El año en que Nixon, en su contienda por ganar las
elecciones presidenciales (que finalmente conquistó por un puñado de votos
sobre Hubert Humphrey), “autorizó” a Anna Chennault para entablar
conversaciones secretas con Vietnam del Sur prometiéndoles recibir mayor ayuda
y mejor trato bajo Nixon que lo sucedido con Lyndon B. Johnson, el entonces presidente
de EEUU, que acababa de suspender los bombardeos sobre el Vietcong. Se ejecutó
así un emético sabotaje de las conversaciones de paz de Vietnam en París. Ese
penoso y facineroso tipo que fue Richard Nixon prefirió alargar la guerra, la
muerte y la destrucción, incluso de sus propios compatriotas, para aprovecharse
de ello en su campaña. En efecto, la suspensión de las negociaciones se
interpretan justo como el último golpe de desgracia por el que Nixon ganó la
presidencia. Las conversaciones de “paz” se reanudaron, curiosamente, justo cuatro
días después de su toma de posesión como presidente…

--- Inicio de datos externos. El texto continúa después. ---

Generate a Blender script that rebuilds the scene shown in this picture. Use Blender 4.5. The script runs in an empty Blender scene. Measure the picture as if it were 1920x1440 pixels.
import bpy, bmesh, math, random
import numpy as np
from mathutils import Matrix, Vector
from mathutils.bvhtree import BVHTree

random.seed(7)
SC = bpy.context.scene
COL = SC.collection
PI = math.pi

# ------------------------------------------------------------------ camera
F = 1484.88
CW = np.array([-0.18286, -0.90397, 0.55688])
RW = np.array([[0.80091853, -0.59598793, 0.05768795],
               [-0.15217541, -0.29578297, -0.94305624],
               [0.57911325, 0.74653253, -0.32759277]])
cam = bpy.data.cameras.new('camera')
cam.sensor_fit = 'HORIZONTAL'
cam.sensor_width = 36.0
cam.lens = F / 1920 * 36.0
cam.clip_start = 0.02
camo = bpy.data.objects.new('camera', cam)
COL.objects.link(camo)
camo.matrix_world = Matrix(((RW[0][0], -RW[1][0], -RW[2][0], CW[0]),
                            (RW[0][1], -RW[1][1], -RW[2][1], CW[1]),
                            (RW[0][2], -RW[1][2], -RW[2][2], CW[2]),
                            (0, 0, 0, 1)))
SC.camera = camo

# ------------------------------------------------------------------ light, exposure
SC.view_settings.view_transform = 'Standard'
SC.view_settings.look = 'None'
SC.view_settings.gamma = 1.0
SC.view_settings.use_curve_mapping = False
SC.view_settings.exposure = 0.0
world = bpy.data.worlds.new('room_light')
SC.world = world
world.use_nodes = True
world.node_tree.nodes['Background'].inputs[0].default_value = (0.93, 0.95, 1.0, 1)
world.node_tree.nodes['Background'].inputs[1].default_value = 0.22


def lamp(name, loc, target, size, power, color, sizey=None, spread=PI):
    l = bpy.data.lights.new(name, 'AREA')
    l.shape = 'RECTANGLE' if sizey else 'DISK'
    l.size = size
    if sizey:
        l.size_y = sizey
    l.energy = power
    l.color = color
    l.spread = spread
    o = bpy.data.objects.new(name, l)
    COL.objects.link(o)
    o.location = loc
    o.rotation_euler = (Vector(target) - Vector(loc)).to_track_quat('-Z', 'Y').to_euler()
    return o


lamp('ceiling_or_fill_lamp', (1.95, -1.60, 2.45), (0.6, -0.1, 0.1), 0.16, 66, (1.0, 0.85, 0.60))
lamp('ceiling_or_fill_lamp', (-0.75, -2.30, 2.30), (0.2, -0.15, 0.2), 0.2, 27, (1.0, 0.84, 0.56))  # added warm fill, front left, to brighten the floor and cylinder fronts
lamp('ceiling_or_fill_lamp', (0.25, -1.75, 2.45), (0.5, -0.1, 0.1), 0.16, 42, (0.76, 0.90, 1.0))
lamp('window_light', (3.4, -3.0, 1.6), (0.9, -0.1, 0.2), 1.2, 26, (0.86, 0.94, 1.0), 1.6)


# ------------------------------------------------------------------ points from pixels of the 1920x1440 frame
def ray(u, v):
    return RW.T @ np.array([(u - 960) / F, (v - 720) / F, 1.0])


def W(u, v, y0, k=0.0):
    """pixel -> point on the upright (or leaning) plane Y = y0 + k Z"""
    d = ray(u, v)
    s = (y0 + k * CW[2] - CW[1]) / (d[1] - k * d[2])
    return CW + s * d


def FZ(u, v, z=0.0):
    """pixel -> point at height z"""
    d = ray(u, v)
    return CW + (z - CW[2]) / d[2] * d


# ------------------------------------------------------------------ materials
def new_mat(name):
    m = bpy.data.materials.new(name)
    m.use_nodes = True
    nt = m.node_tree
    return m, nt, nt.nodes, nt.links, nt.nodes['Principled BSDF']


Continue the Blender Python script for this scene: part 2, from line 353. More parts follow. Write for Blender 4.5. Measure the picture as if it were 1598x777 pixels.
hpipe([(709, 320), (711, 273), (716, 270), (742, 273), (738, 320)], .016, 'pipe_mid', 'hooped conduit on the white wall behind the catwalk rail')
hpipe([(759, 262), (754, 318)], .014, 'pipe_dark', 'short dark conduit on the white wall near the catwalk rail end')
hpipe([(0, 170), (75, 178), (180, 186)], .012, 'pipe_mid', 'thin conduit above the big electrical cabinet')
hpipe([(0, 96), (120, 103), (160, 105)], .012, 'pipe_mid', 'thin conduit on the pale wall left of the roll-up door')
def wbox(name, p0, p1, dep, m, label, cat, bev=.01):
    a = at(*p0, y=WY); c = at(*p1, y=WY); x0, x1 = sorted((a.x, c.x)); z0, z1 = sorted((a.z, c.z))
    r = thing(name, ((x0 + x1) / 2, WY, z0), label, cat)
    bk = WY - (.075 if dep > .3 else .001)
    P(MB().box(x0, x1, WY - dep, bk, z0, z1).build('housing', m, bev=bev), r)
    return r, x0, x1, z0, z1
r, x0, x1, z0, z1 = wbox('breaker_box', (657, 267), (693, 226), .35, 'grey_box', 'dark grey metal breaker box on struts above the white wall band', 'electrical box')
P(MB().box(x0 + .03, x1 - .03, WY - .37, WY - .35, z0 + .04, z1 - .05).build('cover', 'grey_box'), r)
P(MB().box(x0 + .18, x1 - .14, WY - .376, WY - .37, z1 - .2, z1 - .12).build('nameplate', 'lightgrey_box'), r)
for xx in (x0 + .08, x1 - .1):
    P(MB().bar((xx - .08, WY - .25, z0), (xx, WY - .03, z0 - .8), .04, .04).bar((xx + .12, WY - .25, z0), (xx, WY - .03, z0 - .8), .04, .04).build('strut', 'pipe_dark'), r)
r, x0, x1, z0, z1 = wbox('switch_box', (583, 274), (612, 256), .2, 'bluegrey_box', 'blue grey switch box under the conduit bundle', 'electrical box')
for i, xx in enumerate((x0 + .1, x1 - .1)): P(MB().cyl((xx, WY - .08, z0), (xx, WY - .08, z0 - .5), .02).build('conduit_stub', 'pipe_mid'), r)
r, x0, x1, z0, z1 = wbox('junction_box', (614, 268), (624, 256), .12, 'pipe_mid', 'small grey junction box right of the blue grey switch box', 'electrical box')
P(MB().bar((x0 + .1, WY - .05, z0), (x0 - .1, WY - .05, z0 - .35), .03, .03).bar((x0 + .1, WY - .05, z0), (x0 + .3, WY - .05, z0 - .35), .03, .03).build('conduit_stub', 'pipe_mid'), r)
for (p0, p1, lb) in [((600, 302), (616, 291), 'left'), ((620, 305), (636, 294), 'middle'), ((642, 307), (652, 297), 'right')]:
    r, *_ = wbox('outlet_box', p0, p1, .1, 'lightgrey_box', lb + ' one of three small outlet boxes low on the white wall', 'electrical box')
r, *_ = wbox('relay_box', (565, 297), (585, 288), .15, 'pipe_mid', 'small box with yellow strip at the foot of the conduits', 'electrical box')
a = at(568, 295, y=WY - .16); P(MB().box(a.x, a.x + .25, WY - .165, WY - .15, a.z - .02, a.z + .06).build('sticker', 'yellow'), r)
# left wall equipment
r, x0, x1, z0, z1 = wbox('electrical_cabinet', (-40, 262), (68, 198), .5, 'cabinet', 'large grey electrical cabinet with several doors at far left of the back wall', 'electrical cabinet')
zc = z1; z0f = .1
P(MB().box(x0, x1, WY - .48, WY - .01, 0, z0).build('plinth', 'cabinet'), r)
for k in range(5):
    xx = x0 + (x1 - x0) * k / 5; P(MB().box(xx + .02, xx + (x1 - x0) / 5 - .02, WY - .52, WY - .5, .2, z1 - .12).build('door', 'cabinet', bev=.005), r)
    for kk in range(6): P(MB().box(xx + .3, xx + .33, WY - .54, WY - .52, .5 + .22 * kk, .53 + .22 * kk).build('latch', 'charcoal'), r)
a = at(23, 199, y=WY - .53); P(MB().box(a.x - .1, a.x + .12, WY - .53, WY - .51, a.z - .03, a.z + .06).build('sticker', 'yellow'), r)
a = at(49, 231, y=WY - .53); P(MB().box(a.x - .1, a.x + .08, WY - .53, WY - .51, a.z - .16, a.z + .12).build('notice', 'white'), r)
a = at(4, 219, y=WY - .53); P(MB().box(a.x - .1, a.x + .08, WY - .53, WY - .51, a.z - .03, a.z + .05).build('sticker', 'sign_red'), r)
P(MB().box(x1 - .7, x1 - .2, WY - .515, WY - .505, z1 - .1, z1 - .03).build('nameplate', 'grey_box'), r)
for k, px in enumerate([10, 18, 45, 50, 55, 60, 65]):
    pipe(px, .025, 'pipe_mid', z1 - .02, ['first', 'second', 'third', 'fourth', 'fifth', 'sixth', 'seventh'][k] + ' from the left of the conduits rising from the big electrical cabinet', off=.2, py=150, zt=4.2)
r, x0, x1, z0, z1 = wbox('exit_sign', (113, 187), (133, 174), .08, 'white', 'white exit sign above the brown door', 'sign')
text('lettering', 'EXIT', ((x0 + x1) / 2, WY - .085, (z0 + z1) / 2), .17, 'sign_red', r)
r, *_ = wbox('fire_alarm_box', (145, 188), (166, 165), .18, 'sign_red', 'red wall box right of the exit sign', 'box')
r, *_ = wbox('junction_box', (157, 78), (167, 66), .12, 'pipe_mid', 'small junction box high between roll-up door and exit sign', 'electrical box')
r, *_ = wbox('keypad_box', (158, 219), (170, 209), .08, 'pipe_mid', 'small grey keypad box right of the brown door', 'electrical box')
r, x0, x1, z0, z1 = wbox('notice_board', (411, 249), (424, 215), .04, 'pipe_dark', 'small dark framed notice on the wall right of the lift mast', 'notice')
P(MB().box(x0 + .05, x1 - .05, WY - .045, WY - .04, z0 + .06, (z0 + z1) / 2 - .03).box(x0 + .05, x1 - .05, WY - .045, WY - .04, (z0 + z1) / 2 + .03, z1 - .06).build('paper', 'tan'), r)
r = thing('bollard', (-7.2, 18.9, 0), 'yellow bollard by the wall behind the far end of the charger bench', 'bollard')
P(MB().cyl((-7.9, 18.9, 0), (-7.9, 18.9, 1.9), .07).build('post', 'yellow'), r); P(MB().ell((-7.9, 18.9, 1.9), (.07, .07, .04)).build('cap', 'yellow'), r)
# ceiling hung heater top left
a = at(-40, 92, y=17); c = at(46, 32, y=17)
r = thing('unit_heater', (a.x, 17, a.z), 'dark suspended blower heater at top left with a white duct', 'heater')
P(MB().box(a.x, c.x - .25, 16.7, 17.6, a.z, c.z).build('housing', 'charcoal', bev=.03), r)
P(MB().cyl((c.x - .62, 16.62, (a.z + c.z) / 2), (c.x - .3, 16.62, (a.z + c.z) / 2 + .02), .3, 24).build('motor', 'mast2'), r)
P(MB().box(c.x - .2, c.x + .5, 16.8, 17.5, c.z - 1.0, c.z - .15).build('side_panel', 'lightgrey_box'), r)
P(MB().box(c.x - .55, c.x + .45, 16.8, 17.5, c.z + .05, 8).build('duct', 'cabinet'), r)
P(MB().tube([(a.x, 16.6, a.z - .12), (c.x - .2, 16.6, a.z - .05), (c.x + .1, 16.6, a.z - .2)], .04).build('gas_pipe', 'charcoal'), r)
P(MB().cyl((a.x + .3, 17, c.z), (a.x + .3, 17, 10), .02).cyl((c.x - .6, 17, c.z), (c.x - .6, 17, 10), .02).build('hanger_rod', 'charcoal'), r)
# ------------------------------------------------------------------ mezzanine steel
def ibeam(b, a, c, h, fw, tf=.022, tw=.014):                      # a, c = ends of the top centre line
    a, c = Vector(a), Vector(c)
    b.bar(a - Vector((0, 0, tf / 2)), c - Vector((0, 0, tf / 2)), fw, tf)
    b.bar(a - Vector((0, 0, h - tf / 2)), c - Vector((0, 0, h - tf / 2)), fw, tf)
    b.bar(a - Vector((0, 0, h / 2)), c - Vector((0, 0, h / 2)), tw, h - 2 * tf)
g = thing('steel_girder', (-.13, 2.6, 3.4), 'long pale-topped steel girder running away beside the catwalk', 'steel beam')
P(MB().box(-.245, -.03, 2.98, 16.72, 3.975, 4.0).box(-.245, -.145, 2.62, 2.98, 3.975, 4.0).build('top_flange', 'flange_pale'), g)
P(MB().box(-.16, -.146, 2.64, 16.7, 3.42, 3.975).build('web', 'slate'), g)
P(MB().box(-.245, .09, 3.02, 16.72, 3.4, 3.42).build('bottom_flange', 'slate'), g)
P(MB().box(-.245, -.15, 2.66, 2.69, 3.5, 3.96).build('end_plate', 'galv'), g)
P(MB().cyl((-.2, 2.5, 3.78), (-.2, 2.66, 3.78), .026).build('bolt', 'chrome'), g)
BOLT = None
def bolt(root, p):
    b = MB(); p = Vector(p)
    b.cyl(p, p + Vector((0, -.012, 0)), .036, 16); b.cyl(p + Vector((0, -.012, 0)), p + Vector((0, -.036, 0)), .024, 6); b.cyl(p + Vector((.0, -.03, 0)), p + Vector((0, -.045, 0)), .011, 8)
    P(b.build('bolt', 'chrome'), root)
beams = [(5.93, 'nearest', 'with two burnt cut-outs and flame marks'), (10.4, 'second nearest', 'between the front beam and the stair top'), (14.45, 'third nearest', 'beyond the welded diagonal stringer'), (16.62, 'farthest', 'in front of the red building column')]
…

1968… La ignominia perseguirá a la nación que pretendió ser líder
del mundo en el último tercio del siglo XX. La inmundicia moral de hechos como
estos lo atestigua.
La responsabilidad moral colectiva de los norteamericanos podrá
algún día ser redimida. Pero pedir perdón es la primera condición. Después, el
paso del tiempo y, como decía, la desaparición de los testigos presenciales
permitirá pasar página.
Ello ocurrirá, como siempre en el pasado de la Historia.
Pero sepan allá: me temo que para EEUU llegará cuando ya habrán dejado de ser la
primera potencia mundial, desvencijado su efímero imperio.
En pocos años habremos desaparecido los testigos de sus
muchas infamias. También su poder universal estará ya más que extinto. Entonces
podrá ser olvidado doblemente por sus vergonzosos ejemplos: alcanzada ya la
redención porque ese cercano día EEUU contará para muy poco en el devenir
imparable de la Historia, desbancado por otro imperio mundial que, con bastante
seguridad, usará palillos, no cubiertos.